## Given task
Only the lines from the start of the data through the line with "tag(rest.build('screen_post', M_post, sc_o), kind='stuff')" belong in the copy. Restate them word for word, minus the pictures.

++++ Material provided

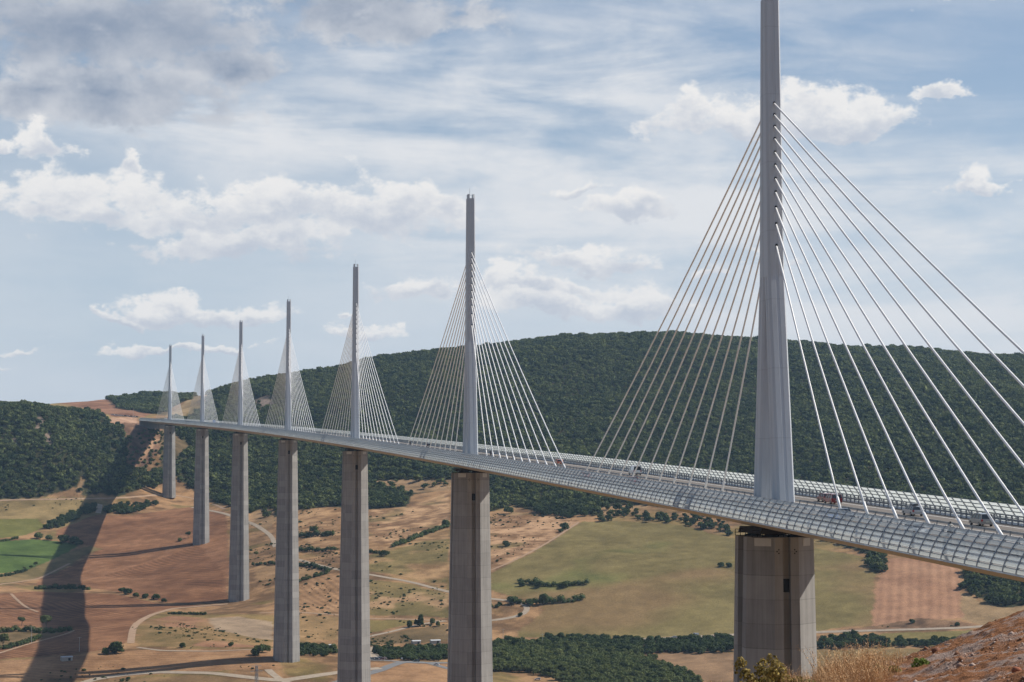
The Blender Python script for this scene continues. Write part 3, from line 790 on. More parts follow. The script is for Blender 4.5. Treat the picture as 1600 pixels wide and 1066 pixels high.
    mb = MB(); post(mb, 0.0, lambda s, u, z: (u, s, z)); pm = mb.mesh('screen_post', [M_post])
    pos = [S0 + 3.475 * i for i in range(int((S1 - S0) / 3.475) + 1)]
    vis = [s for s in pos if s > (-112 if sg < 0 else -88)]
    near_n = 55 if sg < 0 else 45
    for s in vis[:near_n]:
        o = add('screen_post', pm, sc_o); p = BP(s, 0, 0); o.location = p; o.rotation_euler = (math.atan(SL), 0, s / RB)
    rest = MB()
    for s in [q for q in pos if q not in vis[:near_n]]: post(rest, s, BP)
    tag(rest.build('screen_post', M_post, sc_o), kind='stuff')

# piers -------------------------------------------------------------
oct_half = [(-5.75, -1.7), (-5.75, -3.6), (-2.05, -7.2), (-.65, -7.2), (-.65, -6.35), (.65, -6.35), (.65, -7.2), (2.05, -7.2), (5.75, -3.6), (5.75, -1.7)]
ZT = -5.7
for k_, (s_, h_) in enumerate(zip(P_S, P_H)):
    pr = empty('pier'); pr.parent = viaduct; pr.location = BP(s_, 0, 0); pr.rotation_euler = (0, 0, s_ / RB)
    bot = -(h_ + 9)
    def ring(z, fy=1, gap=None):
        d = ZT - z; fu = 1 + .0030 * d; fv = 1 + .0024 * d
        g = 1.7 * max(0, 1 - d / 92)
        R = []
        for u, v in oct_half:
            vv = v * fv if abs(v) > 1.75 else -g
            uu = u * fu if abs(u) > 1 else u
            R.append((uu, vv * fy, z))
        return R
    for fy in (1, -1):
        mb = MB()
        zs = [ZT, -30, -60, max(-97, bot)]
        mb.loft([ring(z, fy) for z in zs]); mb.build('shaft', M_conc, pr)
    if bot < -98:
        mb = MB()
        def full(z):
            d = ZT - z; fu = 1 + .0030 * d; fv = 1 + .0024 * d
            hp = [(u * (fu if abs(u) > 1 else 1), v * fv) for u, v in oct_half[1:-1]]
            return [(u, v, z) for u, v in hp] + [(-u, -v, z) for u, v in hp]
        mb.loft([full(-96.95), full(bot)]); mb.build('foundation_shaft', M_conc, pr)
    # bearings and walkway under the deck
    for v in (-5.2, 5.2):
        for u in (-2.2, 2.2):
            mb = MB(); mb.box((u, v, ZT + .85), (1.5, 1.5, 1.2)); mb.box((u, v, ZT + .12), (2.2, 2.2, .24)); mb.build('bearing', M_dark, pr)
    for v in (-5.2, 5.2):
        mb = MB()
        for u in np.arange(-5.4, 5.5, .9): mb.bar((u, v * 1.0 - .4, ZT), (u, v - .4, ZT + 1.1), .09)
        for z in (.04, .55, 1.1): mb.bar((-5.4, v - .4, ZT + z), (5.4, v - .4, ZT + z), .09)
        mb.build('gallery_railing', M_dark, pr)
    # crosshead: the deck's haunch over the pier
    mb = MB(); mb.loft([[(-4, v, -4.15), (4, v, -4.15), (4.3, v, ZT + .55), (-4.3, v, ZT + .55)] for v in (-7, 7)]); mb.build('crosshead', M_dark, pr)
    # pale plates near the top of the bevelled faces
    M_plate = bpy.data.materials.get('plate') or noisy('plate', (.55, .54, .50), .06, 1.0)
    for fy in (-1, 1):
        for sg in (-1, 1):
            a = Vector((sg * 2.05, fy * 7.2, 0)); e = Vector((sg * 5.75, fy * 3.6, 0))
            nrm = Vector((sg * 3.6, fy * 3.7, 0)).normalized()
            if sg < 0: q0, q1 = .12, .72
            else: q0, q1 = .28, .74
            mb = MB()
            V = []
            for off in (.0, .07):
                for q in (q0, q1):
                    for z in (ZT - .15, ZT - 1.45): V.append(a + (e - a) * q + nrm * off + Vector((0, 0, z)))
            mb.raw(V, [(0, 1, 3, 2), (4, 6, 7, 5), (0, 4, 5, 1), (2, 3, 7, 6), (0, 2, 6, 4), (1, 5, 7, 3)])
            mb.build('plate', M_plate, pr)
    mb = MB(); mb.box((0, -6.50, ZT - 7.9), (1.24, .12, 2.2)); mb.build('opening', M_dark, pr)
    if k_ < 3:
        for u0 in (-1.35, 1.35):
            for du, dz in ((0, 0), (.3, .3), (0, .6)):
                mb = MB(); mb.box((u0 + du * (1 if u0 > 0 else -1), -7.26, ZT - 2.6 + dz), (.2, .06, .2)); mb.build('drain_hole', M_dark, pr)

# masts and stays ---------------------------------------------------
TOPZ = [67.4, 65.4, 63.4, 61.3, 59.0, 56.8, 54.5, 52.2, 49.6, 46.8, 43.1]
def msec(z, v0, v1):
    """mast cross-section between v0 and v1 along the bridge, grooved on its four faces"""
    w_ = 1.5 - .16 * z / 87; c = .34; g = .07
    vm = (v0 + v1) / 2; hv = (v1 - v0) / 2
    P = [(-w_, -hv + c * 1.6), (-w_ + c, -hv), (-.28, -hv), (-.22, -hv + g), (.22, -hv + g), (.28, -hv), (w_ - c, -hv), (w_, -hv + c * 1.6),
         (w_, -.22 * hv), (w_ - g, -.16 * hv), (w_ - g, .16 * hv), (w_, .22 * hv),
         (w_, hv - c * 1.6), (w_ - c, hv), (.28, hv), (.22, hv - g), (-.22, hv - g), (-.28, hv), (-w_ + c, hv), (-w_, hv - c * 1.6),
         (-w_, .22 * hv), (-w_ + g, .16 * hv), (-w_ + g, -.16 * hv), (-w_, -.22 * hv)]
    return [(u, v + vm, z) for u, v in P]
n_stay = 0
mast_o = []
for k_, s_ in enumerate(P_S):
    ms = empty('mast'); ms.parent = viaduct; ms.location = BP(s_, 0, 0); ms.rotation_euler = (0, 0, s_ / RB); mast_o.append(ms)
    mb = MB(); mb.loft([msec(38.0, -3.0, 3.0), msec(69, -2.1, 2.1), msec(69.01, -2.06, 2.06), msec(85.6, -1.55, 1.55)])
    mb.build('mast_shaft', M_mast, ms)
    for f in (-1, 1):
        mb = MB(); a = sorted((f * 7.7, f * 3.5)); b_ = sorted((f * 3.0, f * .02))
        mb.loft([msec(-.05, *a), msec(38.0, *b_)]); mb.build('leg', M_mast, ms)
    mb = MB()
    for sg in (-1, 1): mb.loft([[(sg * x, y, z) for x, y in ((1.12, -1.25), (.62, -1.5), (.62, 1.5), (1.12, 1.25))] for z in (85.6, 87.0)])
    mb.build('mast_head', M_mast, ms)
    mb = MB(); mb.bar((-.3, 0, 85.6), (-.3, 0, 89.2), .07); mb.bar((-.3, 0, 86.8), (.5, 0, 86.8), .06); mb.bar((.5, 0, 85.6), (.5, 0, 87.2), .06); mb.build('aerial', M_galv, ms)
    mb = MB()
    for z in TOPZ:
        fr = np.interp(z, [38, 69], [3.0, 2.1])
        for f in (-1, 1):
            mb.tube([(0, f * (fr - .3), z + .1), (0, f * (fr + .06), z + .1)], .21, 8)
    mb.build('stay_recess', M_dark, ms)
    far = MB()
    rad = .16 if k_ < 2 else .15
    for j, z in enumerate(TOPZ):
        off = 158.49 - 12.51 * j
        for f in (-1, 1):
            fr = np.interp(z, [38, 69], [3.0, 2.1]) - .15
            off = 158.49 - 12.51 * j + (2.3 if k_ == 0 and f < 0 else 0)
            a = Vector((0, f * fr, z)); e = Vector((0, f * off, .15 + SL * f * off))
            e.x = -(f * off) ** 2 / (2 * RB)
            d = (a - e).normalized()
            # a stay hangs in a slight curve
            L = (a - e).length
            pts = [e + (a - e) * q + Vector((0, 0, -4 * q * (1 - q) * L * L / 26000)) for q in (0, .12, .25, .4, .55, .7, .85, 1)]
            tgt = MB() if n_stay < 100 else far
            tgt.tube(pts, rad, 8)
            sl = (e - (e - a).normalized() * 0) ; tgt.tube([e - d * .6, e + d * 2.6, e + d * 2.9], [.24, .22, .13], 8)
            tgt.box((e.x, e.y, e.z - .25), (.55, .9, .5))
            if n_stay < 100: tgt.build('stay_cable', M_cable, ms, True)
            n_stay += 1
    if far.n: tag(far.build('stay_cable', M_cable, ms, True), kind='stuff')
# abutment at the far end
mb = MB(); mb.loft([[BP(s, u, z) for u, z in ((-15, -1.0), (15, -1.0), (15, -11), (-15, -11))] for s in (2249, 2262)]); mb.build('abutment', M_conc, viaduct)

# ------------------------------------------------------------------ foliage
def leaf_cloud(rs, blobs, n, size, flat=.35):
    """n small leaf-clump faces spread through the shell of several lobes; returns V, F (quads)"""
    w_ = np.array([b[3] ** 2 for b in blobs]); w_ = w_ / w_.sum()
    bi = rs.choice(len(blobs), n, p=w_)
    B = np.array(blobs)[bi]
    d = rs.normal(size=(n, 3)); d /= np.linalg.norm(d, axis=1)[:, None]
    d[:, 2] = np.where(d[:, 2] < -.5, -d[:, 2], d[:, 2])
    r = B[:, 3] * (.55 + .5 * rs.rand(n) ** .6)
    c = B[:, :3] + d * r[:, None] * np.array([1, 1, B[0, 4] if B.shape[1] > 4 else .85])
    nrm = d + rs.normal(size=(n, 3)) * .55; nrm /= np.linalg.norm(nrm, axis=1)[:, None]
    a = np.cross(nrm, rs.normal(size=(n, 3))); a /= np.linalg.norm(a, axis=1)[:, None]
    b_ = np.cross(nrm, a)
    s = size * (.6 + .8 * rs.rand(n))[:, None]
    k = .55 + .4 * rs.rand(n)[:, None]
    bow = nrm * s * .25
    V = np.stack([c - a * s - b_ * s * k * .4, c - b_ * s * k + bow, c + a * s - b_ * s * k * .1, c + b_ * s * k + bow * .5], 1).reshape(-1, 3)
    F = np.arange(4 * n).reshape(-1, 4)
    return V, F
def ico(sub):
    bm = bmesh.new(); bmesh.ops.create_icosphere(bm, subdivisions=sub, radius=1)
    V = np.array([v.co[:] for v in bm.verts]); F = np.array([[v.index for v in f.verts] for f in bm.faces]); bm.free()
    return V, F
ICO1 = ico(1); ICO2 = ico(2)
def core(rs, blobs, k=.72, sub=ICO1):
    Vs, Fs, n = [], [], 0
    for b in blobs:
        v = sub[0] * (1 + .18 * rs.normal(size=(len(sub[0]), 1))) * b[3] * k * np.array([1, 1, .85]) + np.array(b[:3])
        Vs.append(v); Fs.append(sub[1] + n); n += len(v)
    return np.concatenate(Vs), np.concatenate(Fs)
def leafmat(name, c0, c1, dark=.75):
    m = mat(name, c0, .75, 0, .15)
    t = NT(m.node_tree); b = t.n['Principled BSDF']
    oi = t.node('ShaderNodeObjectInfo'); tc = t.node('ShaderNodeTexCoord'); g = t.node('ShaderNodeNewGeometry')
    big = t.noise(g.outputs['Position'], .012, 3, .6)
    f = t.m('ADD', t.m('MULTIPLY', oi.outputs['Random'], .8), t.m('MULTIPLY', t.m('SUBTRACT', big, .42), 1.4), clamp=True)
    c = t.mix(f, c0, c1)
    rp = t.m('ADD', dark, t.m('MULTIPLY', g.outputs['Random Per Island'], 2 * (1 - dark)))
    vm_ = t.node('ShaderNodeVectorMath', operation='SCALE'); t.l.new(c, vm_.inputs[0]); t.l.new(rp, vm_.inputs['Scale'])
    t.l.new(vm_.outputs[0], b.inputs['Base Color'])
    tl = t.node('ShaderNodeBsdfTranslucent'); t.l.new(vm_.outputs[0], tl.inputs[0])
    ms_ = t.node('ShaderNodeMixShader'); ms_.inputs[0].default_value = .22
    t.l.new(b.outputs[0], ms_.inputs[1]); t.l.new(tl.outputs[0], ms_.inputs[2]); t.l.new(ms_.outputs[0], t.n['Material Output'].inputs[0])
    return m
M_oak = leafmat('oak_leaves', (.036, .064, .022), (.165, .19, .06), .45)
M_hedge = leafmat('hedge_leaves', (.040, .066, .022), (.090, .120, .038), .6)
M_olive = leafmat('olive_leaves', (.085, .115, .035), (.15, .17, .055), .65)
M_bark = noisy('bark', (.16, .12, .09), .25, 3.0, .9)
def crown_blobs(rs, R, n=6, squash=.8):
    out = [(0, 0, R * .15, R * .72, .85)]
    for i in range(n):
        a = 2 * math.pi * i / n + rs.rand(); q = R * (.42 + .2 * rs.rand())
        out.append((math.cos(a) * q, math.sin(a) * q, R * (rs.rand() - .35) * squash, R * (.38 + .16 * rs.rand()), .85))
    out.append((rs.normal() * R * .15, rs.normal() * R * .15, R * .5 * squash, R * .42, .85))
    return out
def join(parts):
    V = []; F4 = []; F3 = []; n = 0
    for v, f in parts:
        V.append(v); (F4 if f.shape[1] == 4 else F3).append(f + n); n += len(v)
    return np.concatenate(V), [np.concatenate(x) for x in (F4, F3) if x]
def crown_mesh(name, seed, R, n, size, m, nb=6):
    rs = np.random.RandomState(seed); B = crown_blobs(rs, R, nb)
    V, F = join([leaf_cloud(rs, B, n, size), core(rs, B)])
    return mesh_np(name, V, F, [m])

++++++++

## Response to this task
The Blender Python script for this scene continues. Write part 3, from line 790 on. More parts follow. The script is for Blender 4.5. Treat the picture as 1600 pixels wide and 1066 pixels high.
    mb = MB(); post(mb, 0.0, lambda s, u, z: (u, s, z)); pm = mb.mesh('screen_post', [M_post])
    pos = [S0 + 3.475 * i for i in range(int((S1 - S0) / 3.475) + 1)]
    vis = [s for s in pos if s > (-112 if sg < 0 else -88)]
    near_n = 55 if sg < 0 else 45
    for s in vis[:near_n]:
        o = add('screen_post', pm, sc_o); p = BP(s, 0, 0); o.location = p; o.rotation_euler = (math.atan(SL), 0, s / RB)
    rest = MB()
    for s in [q for q in pos if q not in vis[:near_n]]: post(rest, s, BP)
    tag(rest.build('screen_post', M_post, sc_o), kind='stuff')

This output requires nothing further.